People who actually die and go to Heaven through so-called Near Death Experiences tell us that Heaven is an otherworldly dimension where we exist in another state of being that is defined by profound feeling of peace, joy and love. This evidence is pointing us in the
direction of the essence of heaven through what people experience as the core
of their near death experience. This essence is the profound feeling state in
another dimension rather than an actual place or meeting with some specific
religious figure.
This means that behind whatever visions or images that are experienced
in heaven, still we find that expanded awareness seems to be the essence of the
experience of heaven. It also means that behind whatever being or religious
figure we meet, the feelings of peace, joy and love are at the heart of the
experience.
Some fundamentalists will say that if people do not meet Jesus or do not
have a Christian experience of heaven in their NDE, then that must mean that
they are not going to heaven at all. But as we have seen, by far the majority
of people experience the Light as the heart of heaven that is described through
a heavenly and blissful state of being. And when we add to this the positive
life-changes that happen to people after this heavenly experience of the
profound love of the Light, then there is no reasonable way this can be
rejected as Satan or going to hell.
NDE research tells us that the best way to understand this is to see the
near death experience and the experience of heaven as a co-created experience.
As we have seen through cross-cultural studies experiences of heaven vary
widely and are often determined by the pre-existing belief system and religious
background of each individual. This belief system or religious conditioning is
then projected into the experience of heaven.
Dr. Carlos Alvarado from the University of Virginia makes this same
conclusion. He tells us that people who have out-of-body experiences, where
they experience another dimension say that it is a real dimension on a
different plane, but at the same time it interacts with the mentality of the
individual.
This interaction with our mind becomes the symbolical relationship with
the Light, which means that we create the content of the experience within the
Light. Thereby the many personal and cultural differences we find in NDE
research are explained as a co-created experience of both personal and
impersonal events, where the preconditioned mentality of each individual
interacts with the unconditioned true nature of the Light, or this unearthly
dimension.
Ultimately this means that not only images
and visions but also the experience of ‘other worlds’ within the NDE are
projections. As I found in my own study that 92 percent of the people said that
what they experienced was non-physical and 79 percent who said that heaven is
an unearthly dimension of energy, we find that projections within the Light
that appear ‘physical’ are ultimately not considered real.

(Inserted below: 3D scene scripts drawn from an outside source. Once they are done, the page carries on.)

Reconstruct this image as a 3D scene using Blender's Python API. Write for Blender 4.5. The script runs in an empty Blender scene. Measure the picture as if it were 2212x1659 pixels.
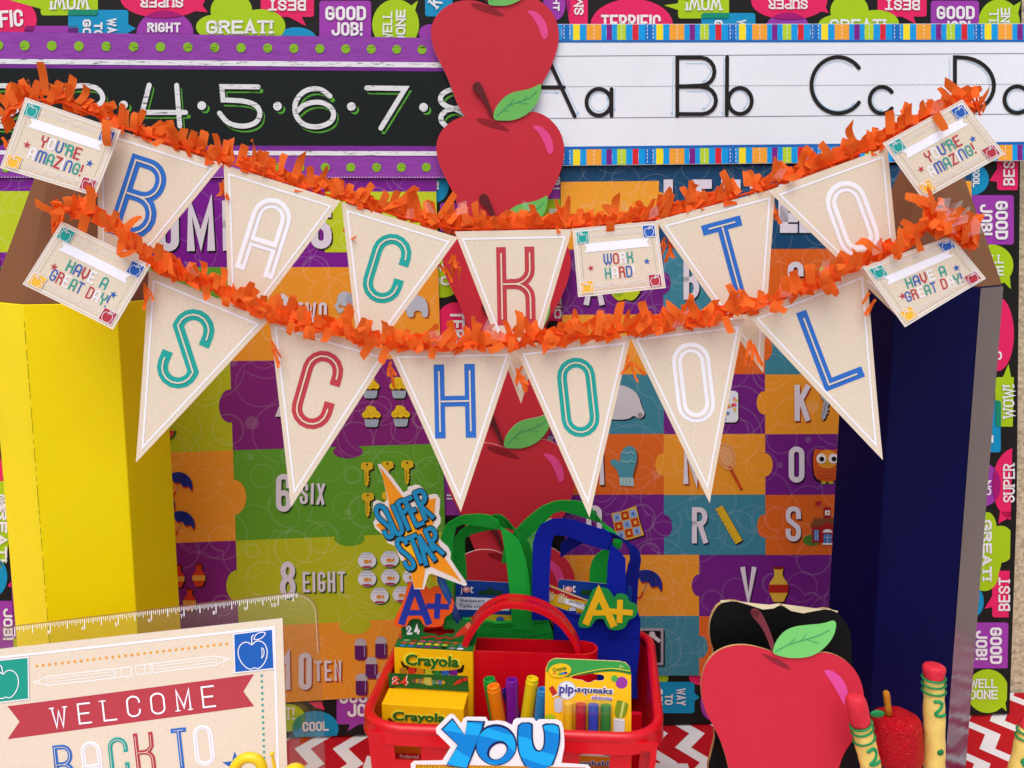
import bpy, math, random
from mathutils import Vector, Matrix
from mathutils.geometry import tessellate_polygon
R = math.radians; PI = math.pi
random.seed(7)
sc = bpy.context.scene; COL = sc.collection
# ---------------------------------------------------------------- camera
PITCH = R(8.5); FPX = 1990.0; CAMH = 0.54
cam_d = bpy.data.cameras.new('camera'); cam = bpy.data.objects.new('camera', cam_d); COL.objects.link(cam)
cam_d.sensor_width = 36; cam_d.lens = FPX/2212*36; cam_d.clip_start = 0.02; cam_d.clip_end = 60
cam.location = (0, 0, CAMH); cam.rotation_euler = (R(90)-PITCH, 0, 0)
sc.camera = cam
# ---------------------------------------------------------------- daylight, soft open shade
SUN_EL, SUN_AZ = R(60), R(16)
w = bpy.data.worlds.new('World'); sc.world = w; w.use_nodes = True
nt = w.node_tree; bg = nt.nodes['Background']
sky = nt.nodes.new('ShaderNodeTexSky'); sky.sky_type = 'NISHITA'; sky.sun_disc = False
sky.sun_elevation = SUN_EL; sky.sun_rotation = PI+SUN_AZ; sky.dust_density = 3.0; sky.ozone_density = 0.6
nt.links.new(sky.outputs[0], bg.inputs[0]); bg.inputs[1].default_value = 0.15
sl = bpy.data.lights.new('sun', 'SUN'); sun = bpy.data.objects.new('sun', sl); COL.objects.link(sun)
sl.energy = 1.15; sl.angle = R(62); sl.color = (1.0, 0.95, 0.9)
sun.rotation_euler = (Vector((-math.sin(SUN_AZ)*math.cos(SUN_EL), -math.cos(SUN_AZ)*math.cos(SUN_EL), math.sin(SUN_EL)))).to_track_quat('Z', 'Y').to_euler()
sc.view_settings.view_transform = 'Standard'; sc.view_settings.look = 'None'
sc.view_settings.exposure = 0.30; sc.view_settings.gamma = 1

# ---------------------------------------------------------------- geometry helpers
CAM = Vector((0, 0, CAMH)); FW = Vector((0, math.cos(PITCH), -math.sin(PITCH))); UP = Vector((0, math.sin(PITCH), math.cos(PITCH)))
def ray(x, y): return FW + Vector(((x-1106)/FPX, 0, 0)) - UP*((y-829.5)/FPX)
def at(x, y, Y): d = ray(x, y); return CAM + d*(Y/d.y)
class Plane:                                    # a real plane in the place; prints are laid out on it
    def __init__(s, p, n):
        s.p = Vector(p); s.n = Vector(n).normalized()
        if s.n.dot(CAM-s.p) < 0: s.n = -s.n
    def map(s, x, y, off=0.0):
        d = ray(x, y); t = (s.p-CAM).dot(s.n)/d.dot(s.n); return CAM + d*t + s.n*off
    def shift(s, o): return Plane(s.p+s.n*o, s.n)
def vplane(Y, lean=0.0, yaw=0.0, x0=0.0):       # upright plane at distance Y, lean: top goes back
    return Plane((x0, Y, 0.2), (math.sin(R(yaw)), -math.cos(R(lean)), math.sin(R(lean))))
def plane3(a, b, c): return Plane(a, (b-a).cross(c-a))
def T(x0, y0, w_):                              # measuring window: turns its coordinates into layout units
    k = w_/2212.0
    def f(*pts):
        r = [((x0+x*k)/1.47559, (y0+y*k)/1.47559) for x, y in pts]
        return r if len(r) > 1 else r[0]
    f.k = k/1.47559; f.o = (x0/1.47559, y0/1.47559)
    return f
Z = [None]+[T(1088*c, 816*r, 1088) for r in range(3) for c in range(3)]

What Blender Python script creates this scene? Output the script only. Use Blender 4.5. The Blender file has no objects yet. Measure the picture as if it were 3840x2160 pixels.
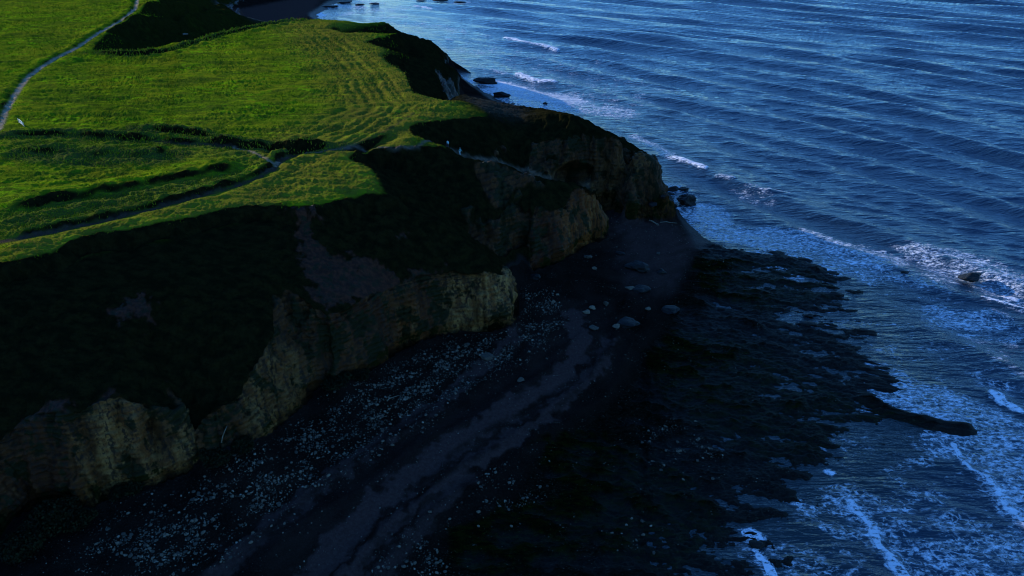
import bpy, math, random
import numpy as np
from mathutils import Vector
from mathutils.geometry import delaunay_2d_cdt
R = math.radians
S = bpy.context.scene
C = S.collection

# ------------------------------------------------------------------ camera, light, exposure
H = 78.0                      # camera height above the sea, metres
PITCH = R(30)
F = 1839.4                    # focal length in units of a 2576 px wide frame
cam_d = bpy.data.cameras.new('camera')
cam_d.sensor_width = 36
cam_d.lens = 36 * F / 2576
cam_d.clip_start = 1
cam_d.clip_end = 60000
cam = bpy.data.objects.new('camera', cam_d)
C.objects.link(cam)
cam.location = (0, 0, H)
cam.rotation_euler = (R(90) - PITCH, 0, 0)
S.camera = cam

SUN_EL = 12.0
SUN_AZ = (-0.8, 0.6)          # towards the sun, on the ground
w = bpy.data.worlds.new('World'); S.world = w
w.use_nodes = True
nt = w.node_tree
bg = nt.nodes['Background']
sky = nt.nodes.new('ShaderNodeTexSky')
sky.sky_type = 'NISHITA'
sky.sun_disc = False
sky.sun_elevation = R(SUN_EL)
sky.sun_rotation = math.atan2(SUN_AZ[0], SUN_AZ[1])
sky.air_density = 1.0
sky.dust_density = 0.2
sky.ozone_density = 5.0
grade = nt.nodes.new('ShaderNodeMix'); grade.data_type = 'RGBA'; grade.blend_type = 'MULTIPLY'
grade.inputs['Factor'].default_value = 1.0
grade.inputs[7].default_value = (0.64, 1.06, 1.46, 1)
nt.links.new(sky.outputs[0], grade.inputs[6])
nt.links.new(grade.outputs[2], bg.inputs[0])
bg.inputs[1].default_value = 0.15
sun_d = bpy.data.lights.new('sun', 'SUN')
sun_d.energy = 3.7
sun_d.angle = R(0.5)
sun_d.color = (1.0, 0.93, 0.80)
sun = bpy.data.objects.new('sun', sun_d)
C.objects.link(sun)
sv = Vector((SUN_AZ[0] * math.cos(R(SUN_EL)), SUN_AZ[1] * math.cos(R(SUN_EL)), math.sin(R(SUN_EL))))
sun.rotation_euler = sv.to_track_quat('Z', 'Y').to_euler()
S.view_settings.view_transform = 'Standard'
S.view_settings.look = 'None'
S.view_settings.exposure = 0.95
S.view_settings.gamma = 1.0
S.cycles.max_bounces = 6
S.cycles.use_denoising = True
S.cycles.filter_width = 1.1

# ------------------------------------------------------------------ helpers
def W(px, py, z):
    """survey point: where the line of sight through a photo point (2576 px frame) reaches height z"""
    x = (px - 1288) / F; y = (724.5 - py) / F
    dy = math.cos(PITCH) + y * math.sin(PITCH)
    dz = -math.sin(PITCH) + y * math.cos(PITCH)
    t = (H - z) / -dz
    return (x * t, dy * t, z)

def _hash(ix, iy, iz, seed):
    h = (ix.astype(np.int64) * 374761393 + iy.astype(np.int64) * 668265263 + iz.astype(np.int64) * 2147483647 + seed * 974711) & 0xffffffff
    h = ((h ^ (h >> 13)) * 1274126177) & 0xffffffff
    h = ((h ^ (h >> 16)) * 2246822519) & 0xffffffff
    return ((h ^ (h >> 15)) & 0xffff).astype(np.float32) / 65535.0

def noise2(x, y, seed=0):
    """smooth value-gradient noise, about -1..1"""
    ix = np.floor(x); iy = np.floor(y)
    fx = (x - ix).astype(np.float32); fy = (y - iy).astype(np.float32)
    ux = fx * fx * fx * (fx * (fx * 6 - 15) + 10); uy = fy * fy * fy * (fy * (fy * 6 - 15) + 10)
    z = np.zeros_like(ix)
    def g(dx, dy):
        a = _hash(ix + dx, iy + dy, z, seed) * (2 * np.float32(np.pi))
        return np.cos(a) * (fx - dx) + np.sin(a) * (fy - dy)
    a = g(0, 0); b = g(1, 0); c = g(0, 1); d = g(1, 1)
    return ((a + (b - a) * ux) * (1 - uy) + (c + (d - c) * ux) * uy) * 1.5

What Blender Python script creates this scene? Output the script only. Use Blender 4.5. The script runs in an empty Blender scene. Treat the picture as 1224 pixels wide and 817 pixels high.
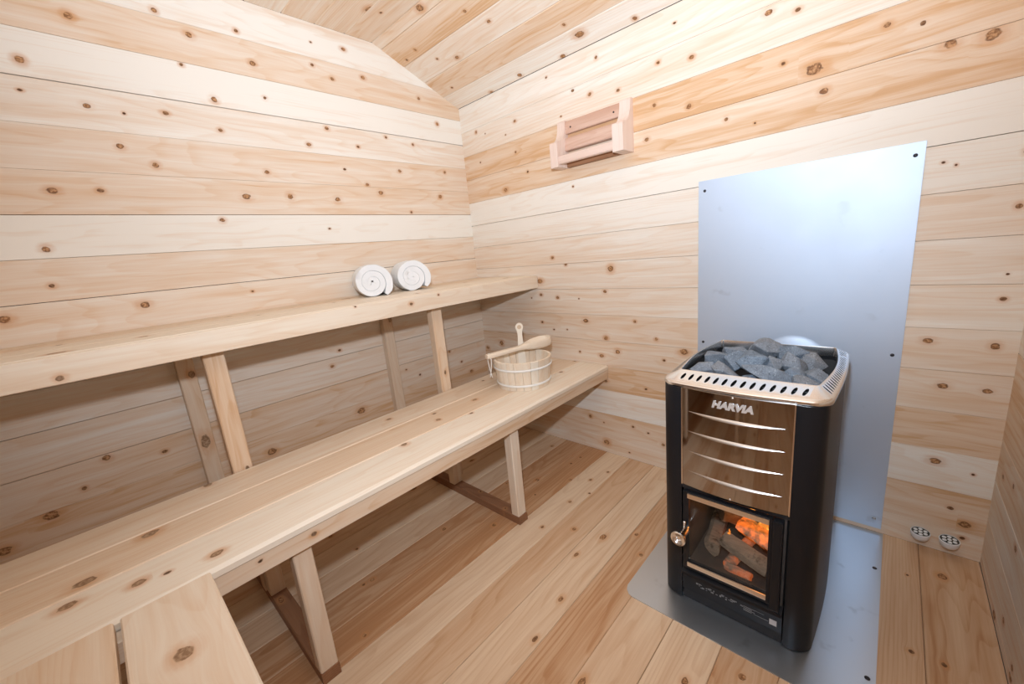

Atwater explains this about Stage 5 of entering the Light in the
Evergreen Study:
Stage 5 also carried the meaning that within this light were
“worlds” from which the light originated. The researchers received no reports
confirming this. Instead, the light seemed to be non-physical; and if anything,
the “worlds” had their origin in the light, not vice versa. They suggested
renaming the fifth stage “the inner setting”—“a location of great natural
beauty such as a garden, valley, or meadow.” This “inner setting” was where the
experiencer spent time before deciding whether or not to return.
Another researcher, Michael Grosso takes this further by explaining that
the Light is a symbol of consciousness and that the meetings with deceased
relatives, out-of-body states, and life-reviews are all manifestations of the Light.
These manifestations are “extensions of consciousness,” as the Light is both
pure and formless while at the same time it has forms within it.
Grosso compares this explanation to Jung’s concept of the self, in that the
basic structure of the near death experience does not seem to be conditioned by
the personal, but at the same time there are conditioned variations in the
detail of the content as part of the co-creation. This, he says, is equal to
Jung’s distinction between the archetype as a form without content
(non-perceptible), and the archetype as mediated by personal experience
(perceptible).
Jung himself told us about the subjective experience that,
If we approach this task with psychological views that are
too personalistic, we fail to do justice to the fact that we are dealing with
an archetype which is anything but personal…As archetypes, these figures are
semi-collective and impersonal quantities, so that when we identify ourselves
with them and fondly imagine that we are most truly ourselves, we are in fact
most estranged from ourselves…The personal protagonists in the royal game should
constantly bear in mind that at the bottom it represents the “trans-subjective”
union of archetypal figures, and it should never be forgotten that it is a
symbolical relationship whose goal is complete individuation.
The conclusion in NDE research is
that personal psychological archetypes are incorporated into the experience by
the beholder in order to help make sense of the experience. This psychological
interpretation may seem far from religion on the surface but if we go back to
what we have looked at earlier; that God is within, then this does make a lot
of sense. In this way, Heaven is a state of being beyond our 'ego' and personal conditioning -- a state of being that is experienced within through our connection to God as our true nature.